4. Non c’è da illudersi. Gli attuali movimenti del Nord Africa sono soltanto i primi sintomi di un risveglio e di richieste che investono la comunità internazionale, ed in primis l’Europa.
L’Africa è stata da secoli il continente con materie prime da sfruttare (colonialismo), con persone ritenute primitive tanto da poterle cosificare (schiavismo), con conflitti interni che si mantenevano localmente circoscritti e che, nonostante i massacri, poco interessavano i paesi del ricco occidente.
Ora l’Africa già incatenata sta tagliando, e sempre più taglierà, catene vecchie e nuove e sta chiedendo conto dei molti sfruttamenti subiti. Il vulcano Africa può diventare uno tzunami socio-politico di incontenibili proporzioni e con devastanti effetti se non si sarà in grado di stabilire rapporti dignitosi e paritari con tutti i paesi perché lo sviluppo si realizzi in loco con accordi economici ed intese culturali tra paesi interessati anche per rispetto e sviluppo delle tradizioni e culture locali che siano poi in grado di dialogare e di fare scambio con le altre culture.

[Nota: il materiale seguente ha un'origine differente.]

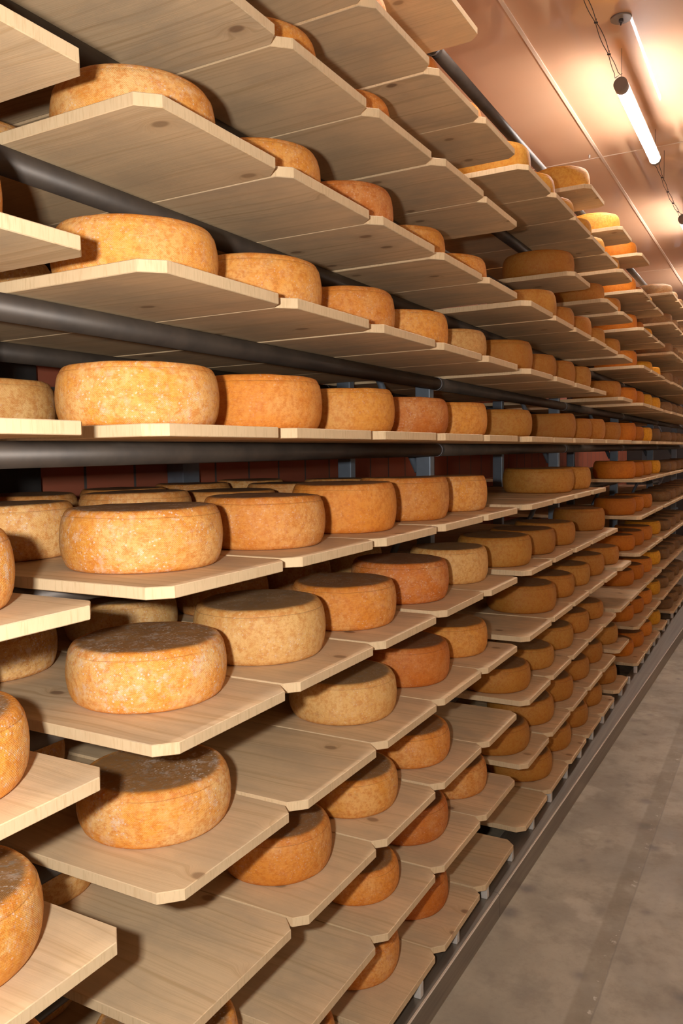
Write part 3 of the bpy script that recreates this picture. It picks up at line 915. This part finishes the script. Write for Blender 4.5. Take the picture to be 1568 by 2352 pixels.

“Si tratta di costruire - scrive Paolo VI nella sua enciclica “Populorum Pogressio”, PP, del 1967,n.47 - un mondo in cui ogni uomo, senza esclusioni di razza, di religione, di nazionalità possa vivere una vita pienamente umana, affrancata dalle servitù che gli vengono dagli uomini e da una natura non completamente dominata: un mondo dove la libertà non sia una parola vana e dove il povero Lazzaro possa assidersi alla stessa mensa del ricco”.
5. Impressione e desta stupore, anzi spesso indignazione, ascoltare che tutto viene fatto nel nome di “Dio, grande e misericordioso”, comprese le uccisioni, anche fraterne, anche di innocenti.
C’è una evidente stortura nella concezione di un Dio che giustifica la mia violenza.
Bisogna però riconoscere che pure siamo stati colpevoli di un simile atteggiamento nella nostra storia passata ed anche nella presente. In nome di Dio abbiamo fatto guerre, battaglie, stermini.
Tuttora stiamo vivendo in continua situazione di guerra e non ci poniamo sufficientemente il problema, se stiamo più giustificandole che condannandole. Il rispetto della vita umana dal suo concepimento alla sua naturale fine comprende, o almeno dovrebbe comprendere, anche la esclusione di conflitti devastanti avviati per interessi economici o per rivalità politiche.
6. Le armi infatti per loro natura uccidono e vengono continuamente perfezionate perché uccidano più e meglio.